» **DIRECTIVE**: Pull each line holding the word "runs" from the data.

» **RAW DATA**:

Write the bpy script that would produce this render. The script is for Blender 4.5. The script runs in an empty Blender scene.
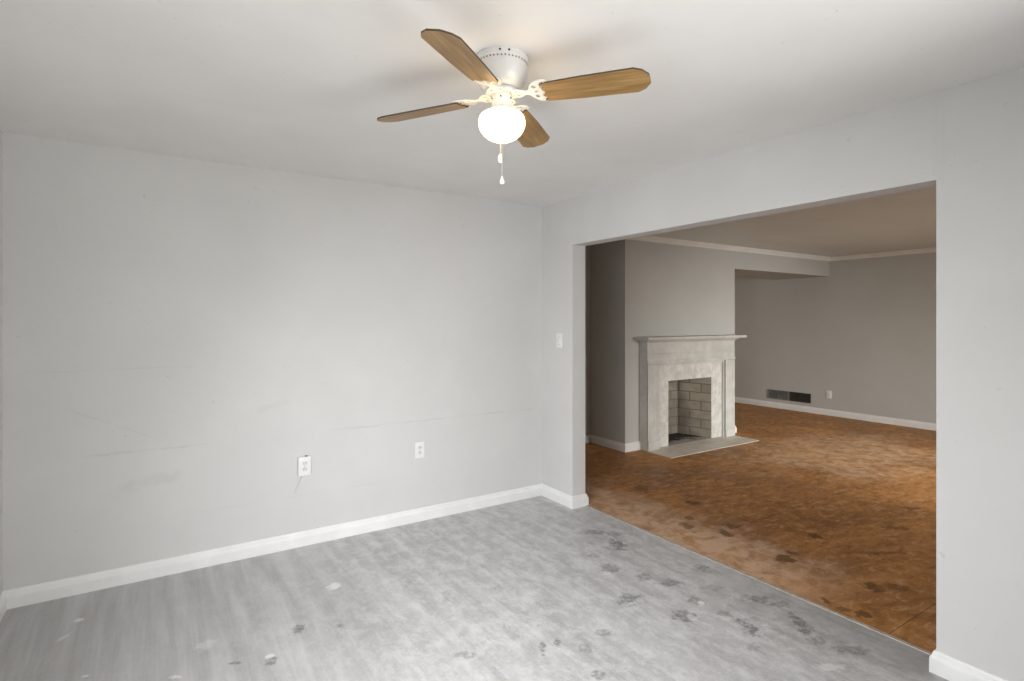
import bpy, bmesh, math, random
from mathutils import Vector, Matrix
random.seed(7)
S = bpy.context.scene
C = S.collection
R = math.radians

# ------------------------------------------------------------------ camera
# room frame: +x runs along the long wall, +y runs into the picture along the wall with the wide opening
F_PX, HOR, CAM_Z = 552.0, 319.5, 1.483
cam_d = bpy.data.cameras.new('camera'); cam = bpy.data.objects.new('camera', cam_d); C.objects.link(cam)
cam_d.sensor_width = 36.0; cam_d.lens = 36.0 * F_PX / 1024; cam_d.shift_y = (HOR - 340.5) / 1024
cam_d.clip_start = 0.02
cam.location = (0, 0, CAM_Z); cam.rotation_euler = (R(90), 0, R(57.1 - 90))
S.camera = cam
FW = Vector((math.cos(R(57.1)), math.sin(R(57.1)), 0)); RT = Vector((FW.y, -FW.x, 0))

# ------------------------------------------------------------------ sky, window daylight and added fill lamps, exposure
w = bpy.data.worlds.new('daylight_sky'); S.world = w; w.use_nodes = True
wb = w.node_tree.nodes['Background']; wb.inputs['Color'].default_value = (0.86, 0.93, 1.0, 1); wb.inputs['Strength'].default_value = 0.12

def area(name, loc, aim, sx, sy, power, col=(1, 1, 1), spread=180):
    d = bpy.data.lights.new(name, 'AREA'); d.shape = 'RECTANGLE'; d.size = sx; d.size_y = sy
    d.energy = power; d.color = col; d.spread = R(spread)
    o = bpy.data.objects.new(name, d); C.objects.link(o); o.location = loc
    o.rotation_euler = (Vector(aim) - Vector(loc)).to_track_quat('-Z', 'Y').to_euler()
    return o
area('ceiling_fill', (1.55, -0.25, 1.45), (-0.05, 2.6, 2.44), 1.5, 1.25, 18.0, (1.0, 1.0, 1.0), 120)  # lamp added and tilted up to brighten the dim end of the ceiling
area('wall_patch_beam', (1.55, -0.24, 1.45), (0.75, 3.6, 0.05), 1.5, 1.25, 5.0, (0.98, 0.99, 1.03), 60)  # narrow beam added to lay the bright patch low on the long wall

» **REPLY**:
Write the bpy script that would produce this render. The script is for Blender 4.5. The script runs in an empty Blender scene.
# room frame: +x runs along the long wall, +y runs into the picture along the wall with the wide opening